NEDİR BU HELİKOPTER EBEVEYNLİK?
Helikopter ebeveynlik 1960lı yıllarda Psikoterapist Haim Ginott’un; küçük bir çocuğun annesi hakkında ‘ helikopter gibi etrafımda dönüyor’ söylemi üzerine şekillendirdiği bir tanımdır. Günümüzde çok sık rastladığımız helikopter ebeveynlik bazı ailelerin özelliklerini yansıtmaktadır.
Helikopter ebeveynliği; çocuk adına karar alan, çocuğun hayatına çok müdahale olan, çocuğa bir alan tanımayan, her şeyin en iyisini hedefleyen anne ve babalar olarak özetleyebiliriz.
Genel olarak bu ebeveynlik türüne yatkın olan bireylerin özeliklerine bakarsak;
- Az çocuklu ailelerdir.
- Çocuklarının etrafında deyim yerindeyse fır dönen, her istediklerini yapmaya çalışan ve sürekli bir şeyleri eksik yapıyormuş gibi düşünen bireylerdir.
- Her ortamda çocuklarını anlatan bireylerdir.
- Genelde sosyo-ekonomik seviyeleri yüksek olan ailelerdir.
- Hayatlarının merkezinde çocuklar vardır.
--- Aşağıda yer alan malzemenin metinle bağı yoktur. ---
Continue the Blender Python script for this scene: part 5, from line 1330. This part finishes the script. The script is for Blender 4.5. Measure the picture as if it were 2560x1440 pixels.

Aşırı kontrolcü ve müdahaleci olurlar.
- Çocuklarına sorumluluk vermekten kaçınırlar, genellikle onların sorumluluklarını ebeveyn olarak kendileri yerine getirmeye çalışırlar.
- Çocuğun hayatındaki problemleri kendi kendine çözmesine izin vermezler. Okul, arkadaş, sosyal ya da akademik problemlere kendilerini sürekli dâhil ederler.
- Genellikle mükemmeliyetçi olan bireylerdir.
- Çocuklarının tek başına olmasına izin vermezler ve çocuğa alan tanımayan ailelerdir.
- ‘ bugün okula gitmedik, sporda düştük ablası dizimiz acıdı’ gibi bizli cümleler kuran ailelerdir.
Peki bunlar çocuğu nasıl etkilemekte buna biraz bakalım;
• Aile çocuğun üstlenmesi gereken sorumlulukları üstlendiği için çocukta sorumluluk bilinci gelişmez. Sorumluluk bilinci gelişmeyen çocuklarda da problem çözme becerisi zayıf kalır.
• Aile, çocuğa karşı sürekli müdahaleci olduğu için çocuğun özgüveni gelişmez. Hayatla kendi başına başa çıkmayı öğrenemediği için baş etme mekanizmaları zayıflar ve çocuk kendini yetersiz hissetmeye başlayabilir.
• Sürekli iyiye maruz kaldığı için iyi kötü dengesini koruyamaz, karar verme mekanizması gelişemez.
• Herhangi bir problemle karşılaştığı zaman çocuk sorun karşısında yoğun kaygı hisseder.
• Sosyal becerileri zayıf kalır. Aile içerisindeki sistemi dış dünyada göremediği için kendini kapatmaya başlar.
• İlerleyen yaşlarda ebeveynden ayrılmakta çok zorlanırlar çünkü dış dünya çok tehlikeli gelir.
• Bu çocuklar sürekli ebeveynini memnun etmeye ve beklentilerini karşılamaya çalışır.
• Her şey hazır sunulduğu için çocukta yaratıcılık becerisi gelişmez.
• Ailenin standartlarına göre yaşadığı ve onların beklentilerine göre şekillendiği için kendi benliğini oluşturmakta zorlanır.
Bu maddelere bakarak, çocuğunuz için en iyisini en güzelini isterken, iyi mi yapıyorsunuz yoksa ona zarar mı veriyorsunuz bir düşünmek gerekir. Unutmayalım ki her şeyin en iyisi olsun isterken çocuğunuzun çevresiyle olan ilişkisini olumsuz yönde etkileyebilirsiniz.